L’immigration doit aller de pair avec l’intégration. Tel est le défi auquel nous sommes confrontés aujourd’hui. Comment créer et solidifier le lien citoyen ? Nous l’avons vu précédemment lors de l’examen des crédits de la mission « Sécurités » et les discussions que nous avons eues sur le terrorisme, sans faire de lien entre celui-ci et l’immigration, l’absence de lien citoyen ainsi que la mauvaise connaissance des règles de fonctionnement de la République sont des sources de dysfonctionnement, aussi bien pour l’éducation nationale que pour d’autres secteurs.

Au travers de l’amendement qui sera présenté, le budget alloué à la mission ne répond pas pleinement aux enjeux en matière d’immigration, d’asile et d’intégration, notamment parce que perdure, comme le souligne chaque année notre collègue Roger Karoutchi dans son rapport, une sous-budgétisation des dispositifs en matière d’hébergement, d’urgence et d’allocation.

S’agissant de l’allocation, la dotation inscrite est systématiquement inférieure d’au moins 40 millions d’euros à la dépense constatée l’année antérieure. Il en est de même pour l’hébergement d’urgence. Cette sous-budgétisation systématique est anormale.

Madame la secrétaire d’État, pourriez-vous nous communiquer les éléments dont dispose l’administration pour s’assurer de l’identité des réfugiés venant de Syrie et d’Irak ? J’ai déjà posé cette question écrite, qui figure au Journal officiel du 22 octobre 2015, elle n’a donc strictement rien à voir avec les événements qui viennent de se produire.

Nous sommes certes convaincus que les populations qui embarquent sur des canots pour sauver leur vie n’ont pas nécessairement sur eux leurs papiers d’identité. Néanmoins, l’entrée sur le territoire national doit être encadrée et faire l’objet d’un minimum de mesures de sécurité. Comment vous coordonnez-vous avec l’agence FRONTEX ?

Si ce débat pouvait au moins nous éclairer sur ce point, nous pourrions alors savoir de quelle manière il conviendra de flécher les prochains budgets, notamment pour ce qui concerne l’identification des personnes auxquelles nous nous apprêtons à donner l’asile.

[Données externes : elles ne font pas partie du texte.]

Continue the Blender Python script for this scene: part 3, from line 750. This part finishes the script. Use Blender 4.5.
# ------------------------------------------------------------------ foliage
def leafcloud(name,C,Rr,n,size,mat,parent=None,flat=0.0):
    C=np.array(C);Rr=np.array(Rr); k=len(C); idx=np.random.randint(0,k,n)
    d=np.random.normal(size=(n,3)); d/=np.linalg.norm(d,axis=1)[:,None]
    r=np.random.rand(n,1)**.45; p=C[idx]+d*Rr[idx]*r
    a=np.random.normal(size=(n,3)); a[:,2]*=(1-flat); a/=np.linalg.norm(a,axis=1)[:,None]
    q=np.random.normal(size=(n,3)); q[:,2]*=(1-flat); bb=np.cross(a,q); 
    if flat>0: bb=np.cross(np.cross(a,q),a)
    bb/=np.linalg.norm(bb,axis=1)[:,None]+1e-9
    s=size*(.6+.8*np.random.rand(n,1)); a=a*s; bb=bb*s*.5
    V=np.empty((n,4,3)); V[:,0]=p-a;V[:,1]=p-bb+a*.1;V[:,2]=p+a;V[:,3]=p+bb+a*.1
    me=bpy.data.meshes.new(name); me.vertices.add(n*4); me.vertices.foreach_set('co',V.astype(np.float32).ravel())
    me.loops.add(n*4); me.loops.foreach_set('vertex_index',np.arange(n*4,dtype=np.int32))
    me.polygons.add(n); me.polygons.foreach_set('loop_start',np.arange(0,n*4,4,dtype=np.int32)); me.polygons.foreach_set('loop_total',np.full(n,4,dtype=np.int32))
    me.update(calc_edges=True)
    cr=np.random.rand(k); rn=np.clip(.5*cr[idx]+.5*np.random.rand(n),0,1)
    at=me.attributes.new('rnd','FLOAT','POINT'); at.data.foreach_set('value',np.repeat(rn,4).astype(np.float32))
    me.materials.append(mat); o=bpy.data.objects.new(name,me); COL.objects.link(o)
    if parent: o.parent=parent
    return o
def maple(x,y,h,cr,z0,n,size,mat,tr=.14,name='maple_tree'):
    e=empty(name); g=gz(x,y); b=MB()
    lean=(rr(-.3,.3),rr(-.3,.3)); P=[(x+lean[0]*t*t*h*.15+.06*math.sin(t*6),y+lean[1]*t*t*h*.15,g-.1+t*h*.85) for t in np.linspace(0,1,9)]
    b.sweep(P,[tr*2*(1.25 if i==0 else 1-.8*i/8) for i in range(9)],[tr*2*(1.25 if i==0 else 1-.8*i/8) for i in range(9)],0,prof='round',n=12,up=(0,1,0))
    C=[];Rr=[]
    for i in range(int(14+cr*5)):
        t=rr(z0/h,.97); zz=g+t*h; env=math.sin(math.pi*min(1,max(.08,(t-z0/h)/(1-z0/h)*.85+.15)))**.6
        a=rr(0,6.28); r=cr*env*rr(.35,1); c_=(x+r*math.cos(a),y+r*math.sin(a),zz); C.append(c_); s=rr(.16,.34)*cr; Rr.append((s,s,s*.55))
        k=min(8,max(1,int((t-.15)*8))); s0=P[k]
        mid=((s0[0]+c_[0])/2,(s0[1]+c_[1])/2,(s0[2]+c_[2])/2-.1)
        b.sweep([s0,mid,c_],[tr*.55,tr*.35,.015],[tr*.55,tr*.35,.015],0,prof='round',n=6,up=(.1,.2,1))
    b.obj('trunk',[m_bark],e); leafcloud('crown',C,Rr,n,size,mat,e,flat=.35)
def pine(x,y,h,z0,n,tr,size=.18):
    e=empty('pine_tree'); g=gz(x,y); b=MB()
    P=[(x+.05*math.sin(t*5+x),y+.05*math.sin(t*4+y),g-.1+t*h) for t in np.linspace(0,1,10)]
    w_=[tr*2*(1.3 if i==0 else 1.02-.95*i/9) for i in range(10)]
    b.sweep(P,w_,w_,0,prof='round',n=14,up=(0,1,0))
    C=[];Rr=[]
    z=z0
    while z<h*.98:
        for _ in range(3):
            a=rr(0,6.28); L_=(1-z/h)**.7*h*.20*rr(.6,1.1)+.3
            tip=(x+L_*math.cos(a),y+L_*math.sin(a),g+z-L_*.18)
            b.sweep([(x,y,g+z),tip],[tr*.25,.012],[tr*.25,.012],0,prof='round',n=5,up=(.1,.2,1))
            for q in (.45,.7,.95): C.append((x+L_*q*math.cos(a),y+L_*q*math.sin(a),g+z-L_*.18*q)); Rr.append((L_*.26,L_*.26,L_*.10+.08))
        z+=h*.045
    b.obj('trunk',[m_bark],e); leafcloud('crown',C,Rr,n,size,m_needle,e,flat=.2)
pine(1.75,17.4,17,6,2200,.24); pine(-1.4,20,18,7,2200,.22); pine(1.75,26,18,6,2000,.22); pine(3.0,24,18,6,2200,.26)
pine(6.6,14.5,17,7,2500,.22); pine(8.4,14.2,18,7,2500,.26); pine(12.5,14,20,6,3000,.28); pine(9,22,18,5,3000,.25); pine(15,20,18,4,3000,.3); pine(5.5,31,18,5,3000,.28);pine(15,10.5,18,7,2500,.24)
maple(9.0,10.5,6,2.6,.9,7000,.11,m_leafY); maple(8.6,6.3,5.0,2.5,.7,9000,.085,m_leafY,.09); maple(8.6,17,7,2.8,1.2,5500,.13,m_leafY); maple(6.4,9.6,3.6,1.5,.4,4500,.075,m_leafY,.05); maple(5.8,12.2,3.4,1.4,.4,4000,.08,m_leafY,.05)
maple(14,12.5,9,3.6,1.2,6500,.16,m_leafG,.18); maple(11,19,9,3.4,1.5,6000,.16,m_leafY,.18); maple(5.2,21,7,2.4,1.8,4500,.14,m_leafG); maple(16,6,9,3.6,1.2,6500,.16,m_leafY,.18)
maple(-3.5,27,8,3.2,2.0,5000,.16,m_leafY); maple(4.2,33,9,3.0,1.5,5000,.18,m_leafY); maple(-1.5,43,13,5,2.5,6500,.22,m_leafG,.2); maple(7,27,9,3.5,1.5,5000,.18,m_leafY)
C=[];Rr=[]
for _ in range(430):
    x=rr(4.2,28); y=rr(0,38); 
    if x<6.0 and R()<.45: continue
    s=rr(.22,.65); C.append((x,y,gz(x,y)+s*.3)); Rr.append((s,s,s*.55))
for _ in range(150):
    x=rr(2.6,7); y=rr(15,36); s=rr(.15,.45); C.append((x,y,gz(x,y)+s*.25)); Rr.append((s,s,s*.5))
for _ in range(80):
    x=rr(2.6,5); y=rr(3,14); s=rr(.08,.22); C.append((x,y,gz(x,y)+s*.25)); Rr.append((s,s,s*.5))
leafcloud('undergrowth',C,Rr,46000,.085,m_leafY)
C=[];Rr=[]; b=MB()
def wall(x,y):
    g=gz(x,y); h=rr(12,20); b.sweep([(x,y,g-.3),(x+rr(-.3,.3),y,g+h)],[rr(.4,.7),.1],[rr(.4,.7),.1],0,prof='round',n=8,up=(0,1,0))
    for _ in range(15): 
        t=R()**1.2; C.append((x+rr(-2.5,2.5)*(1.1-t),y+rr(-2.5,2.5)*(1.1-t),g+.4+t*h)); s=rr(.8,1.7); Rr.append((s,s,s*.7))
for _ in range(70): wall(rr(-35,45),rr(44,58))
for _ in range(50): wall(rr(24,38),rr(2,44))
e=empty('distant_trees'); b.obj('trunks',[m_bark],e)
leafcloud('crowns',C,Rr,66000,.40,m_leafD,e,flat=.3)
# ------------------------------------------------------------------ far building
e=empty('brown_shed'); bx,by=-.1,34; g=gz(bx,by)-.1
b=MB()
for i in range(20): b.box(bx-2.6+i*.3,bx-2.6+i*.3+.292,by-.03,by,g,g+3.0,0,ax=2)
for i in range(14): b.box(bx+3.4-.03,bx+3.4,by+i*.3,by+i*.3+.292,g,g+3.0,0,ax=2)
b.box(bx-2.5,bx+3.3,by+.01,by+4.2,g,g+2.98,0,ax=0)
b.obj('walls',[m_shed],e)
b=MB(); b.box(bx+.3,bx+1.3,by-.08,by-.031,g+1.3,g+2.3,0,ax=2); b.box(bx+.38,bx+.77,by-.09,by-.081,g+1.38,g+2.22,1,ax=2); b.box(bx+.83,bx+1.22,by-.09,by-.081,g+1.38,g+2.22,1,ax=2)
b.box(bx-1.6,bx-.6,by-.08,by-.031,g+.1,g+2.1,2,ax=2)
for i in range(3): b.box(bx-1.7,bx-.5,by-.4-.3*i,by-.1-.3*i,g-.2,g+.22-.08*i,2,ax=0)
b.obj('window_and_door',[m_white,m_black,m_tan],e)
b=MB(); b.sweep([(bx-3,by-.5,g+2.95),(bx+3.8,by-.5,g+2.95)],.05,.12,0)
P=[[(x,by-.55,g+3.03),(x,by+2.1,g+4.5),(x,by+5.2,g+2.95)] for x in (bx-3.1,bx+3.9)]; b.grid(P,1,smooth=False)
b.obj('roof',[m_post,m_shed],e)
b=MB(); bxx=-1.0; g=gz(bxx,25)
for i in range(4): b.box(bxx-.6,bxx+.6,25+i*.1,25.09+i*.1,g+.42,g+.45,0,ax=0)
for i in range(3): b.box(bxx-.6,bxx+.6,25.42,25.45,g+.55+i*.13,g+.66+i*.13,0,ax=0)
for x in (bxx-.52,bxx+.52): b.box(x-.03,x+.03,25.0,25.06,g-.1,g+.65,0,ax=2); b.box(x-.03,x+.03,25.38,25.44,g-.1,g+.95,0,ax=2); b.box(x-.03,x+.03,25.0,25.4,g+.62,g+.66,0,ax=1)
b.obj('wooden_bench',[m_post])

Le flou dans lequel nous nous trouvons est une source inépuisable d’arguments pour les partis non démocratiques qui s’apprêtent à faire un score-fleuve aux élections régionales. Si des partis républicains ne répondent pas à ces questions dans un cadre démocratique, c’est laisser la voie ouverte au Front national. De cela, je n’en veux pas ! (Applaudissements sur les travées du groupe Les Républicains.)